Why doesn't the function do this? It shows this error instead:

* Occurs check: cannot construct the infinite type: a ~ [a]
  Expected type: [a]
    Actual type: [[a]]
* In the expression: [x] : [ante]
  In the first argument of `foldr', namely
    `(\ x ante -> [x] : [ante])'
  In the expression: foldr (\ x ante -> [x] : [ante]) [4] [1, 2, 3]
* Relevant bindings include
    ante :: [a] (bound at testefoldr.hs:51:21)
    x :: a (bound at testefoldr.hs:51:19)
    folder4 :: [a] (bound at testefoldr.hs:51:1)
   |51 | folder4 = foldr (\x ante->[x]:[ante]) [4] [1,2,3]    

I created a .hs then I put

folder4 = foldr (\x ante->[x]:[ante]) [4] [1,2,3]

for faster testing. That's why there is folder4 in the error.

Answer 1

The foldr function has type:

foldr :: (a -> b -> b) -> b -> [a] -> b

So that means that it takes as input an element (type a) of the list to fold, together with the accumulator (type b), and returns an accumulator (again type b). In case Haskell was not statically typed, it would each time wrap the accumulator in a new list. So it would result in:

[4]
-> [[3],[4]]
-> [[2],[[3],[4]]]
-> [[1],[[2],[[3],[4]]]]

which makes no sense.

There are two problems here:

1. if ante has type b, then [x] : [ante] has type [b]; and
2. the type of the initial accumulator [4] is not the result of the foldr.

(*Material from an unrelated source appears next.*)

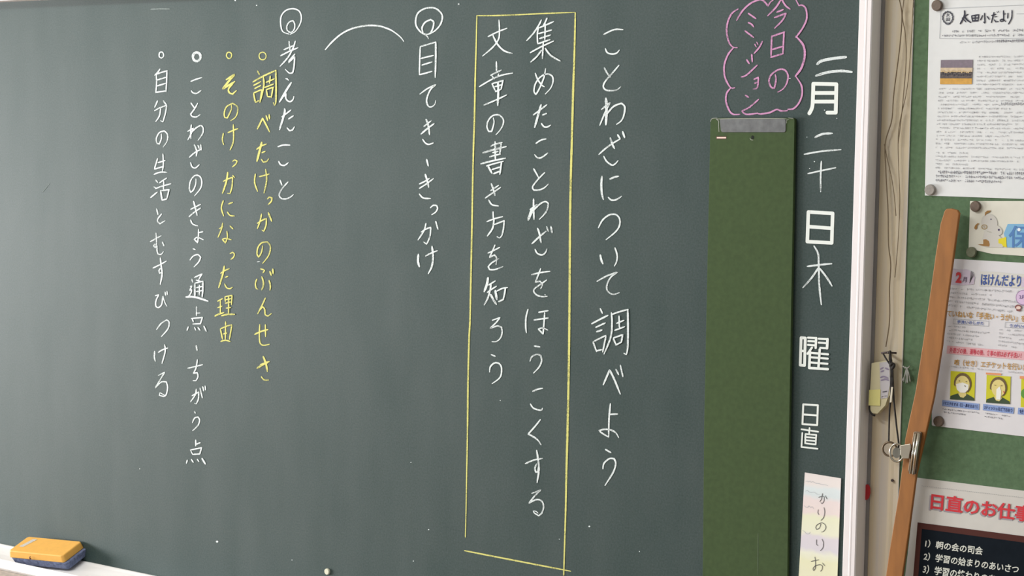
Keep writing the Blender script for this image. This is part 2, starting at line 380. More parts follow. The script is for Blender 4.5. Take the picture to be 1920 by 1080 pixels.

So you can fix this by writing:

foldr (\x ante->[x]:ante) [[4]] [1,2,3]

Answer 2

Let's pretend this type checks, and run it anyway

foldr (\x ante->[x]:[ante]) [4] [1,2,3]

Let's write f for \x ante -> [x]:[ante].

foldr f [4] [1,2,3]
=
f 1 (f 2 (f 3 [4]))
=
f 1 (f 2 ([3]:[[4]]))
=
f 1 (f 2 [[3],[4]])

So far, so good.

=
f 1 ([2] : [[[3],[4]]])
=
f 1 [[2] , [[3],[4]] ]

Now we're in trouble. Is that a [[Int]] or a [[[Int]]]? Things get even worse if we continue.

The problem is that f must return a value of the same type as that of its second argument. Otherwise, we can't compose f in the way foldr does. Your f does not do that, instead adding a [] to the type at every call.